### [WHAT THIS TASK INVOLVES]
Leave out the pictures and repeat the data exactly.
§ §
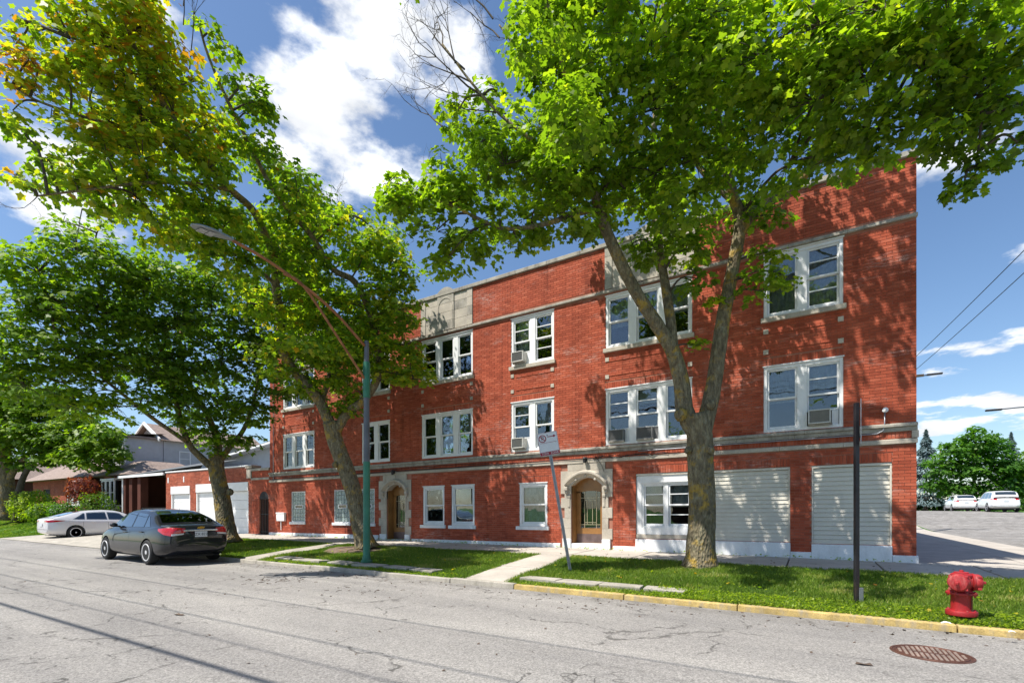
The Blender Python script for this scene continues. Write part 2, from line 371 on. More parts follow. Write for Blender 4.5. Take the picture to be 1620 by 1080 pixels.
def turf(name, a, b_, c_):
    m, nt, b, N, L = nodes_of(name); p = pos(nt)
    n = noise(nt, p, 1.4, 5); f = noise(nt, p, 45, 3)
    c = ramp(nt, n, [(.3, a), (.55, b_), (.75, c_)]); c = mixc(nt, 1, c, ramp(nt, f, [(.3, (.6, .6, .6)), (.7, (1.3, 1.3, 1.3))]), 'MULTIPLY')
    L(c, b.inputs['Base Color']); b.inputs['Roughness'].default_value = .9; b.inputs['Specular IOR Level'].default_value = .1; bump(nt, b, f, .8, .03); return m
turfm = turf('turf_soil', (.035, .065, .015), (.05, .09, .02), (.10, .10, .04))
farturf = turf('far_lawn', (.05, .12, .02), (.08, .17, .03), (.11, .19, .05))

def leaf_mat(name, stops, trans=.48, obj=False):
    m, nt, b, N, L = nodes_of(name); out = nt.nodes['Material Output']
    if obj: a = N('ShaderNodeObjectInfo'); fac = a.outputs['Random']
    else: a = N('ShaderNodeAttribute'); a.attribute_name = 'tint'; fac = a.outputs['Fac']
    c = ramp(nt, fac, stops); L(c, b.inputs['Base Color']); b.inputs['Roughness'].default_value = .45; b.inputs['Specular IOR Level'].default_value = .3
    t = N('ShaderNodeBsdfTranslucent'); c2 = mixc(nt, 1, c, (1.9, 2.1, .7), 'MULTIPLY'); L(c2, t.inputs[0])
    mx = N('ShaderNodeMixShader'); mx.inputs[0].default_value = trans; L(b.outputs[0], mx.inputs[1]); L(t.outputs[0], mx.inputs[2]); L(mx.outputs[0], out.inputs[0]); return m
GR = [(0, (.07, .125, .012)), (.45, (.17, .265, .016)), (.8, (.30, .38, .02)), (1, (.42, .46, .03))]
leafG = leaf_mat('maple_leaf', GR); leafGo = leaf_mat('maple_leaf_single', GR, obj=True)
leafY = leaf_mat('turning_maple_leaf', [(0, (.06, .12, .012)), (.3, (.13, .225, .016)), (.6, (.26, .33, .02)), (.85, (.44, .39, .025)), (1, (.42, .17, .02))])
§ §
### [OUTPUT FOR THIS TASK]
The Blender Python script for this scene continues. Write part 2, from line 371 on. More parts follow. Write for Blender 4.5. Take the picture to be 1620 by 1080 pixels.
def turf(name, a, b_, c_):
    m, nt, b, N, L = nodes_of(name); p = pos(nt)
    n = noise(nt, p, 1.4, 5); f = noise(nt, p, 45, 3)
    c = ramp(nt, n, [(.3, a), (.55, b_), (.75, c_)]); c = mixc(nt, 1, c, ramp(nt, f, [(.3, (.6, .6, .6)), (.7, (1.3, 1.3, 1.3))]), 'MULTIPLY')
    L(c, b.inputs['Base Color']); b.inputs['Roughness'].default_value = .9; b.inputs['Specular IOR Level'].default_value = .1; bump(nt, b, f, .8, .03); return m
turfm = turf('turf_soil', (.035, .065, .015), (.05, .09, .02), (.10, .10, .04))
farturf = turf('far_lawn', (.05, .12, .02), (.08, .17, .03), (.11, .19, .05))

def leaf_mat(name, stops, trans=.48, obj=False):
    m, nt, b, N, L = nodes_of(name); out = nt.nodes['Material Output']
    if obj: a = N('ShaderNodeObjectInfo'); fac = a.outputs['Random']
    else: a = N('ShaderNodeAttribute'); a.attribute_name = 'tint'; fac = a.outputs['Fac']
    c = ramp(nt, fac, stops); L(c, b.inputs['Base Color']); b.inputs['Roughness'].default_value = .45; b.inputs['Specular IOR Level'].default_value = .3
    t = N('ShaderNodeBsdfTranslucent'); c2 = mixc(nt, 1, c, (1.9, 2.1, .7), 'MULTIPLY'); L(c2, t.inputs[0])
    mx = N('ShaderNodeMixShader'); mx.inputs[0].default_value = trans; L(b.outputs[0], mx.inputs[1]); L(t.outputs[0], mx.inputs[2]); L(mx.outputs[0], out.inputs[0]); return m
GR = [(0, (.07, .125, .012)), (.45, (.17, .265, .016)), (.8, (.30, .38, .02)), (1, (.42, .46, .03))]
leafG = leaf_mat('maple_leaf', GR); leafGo = leaf_mat('maple_leaf_single', GR, obj=True)
leafY = leaf_mat('turning_maple_leaf', [(0, (.06, .12, .012)), (.3, (.13, .225, .016)), (.6, (.26, .33, .02)), (.85, (.44, .39, .025)), (1, (.42, .17, .02))])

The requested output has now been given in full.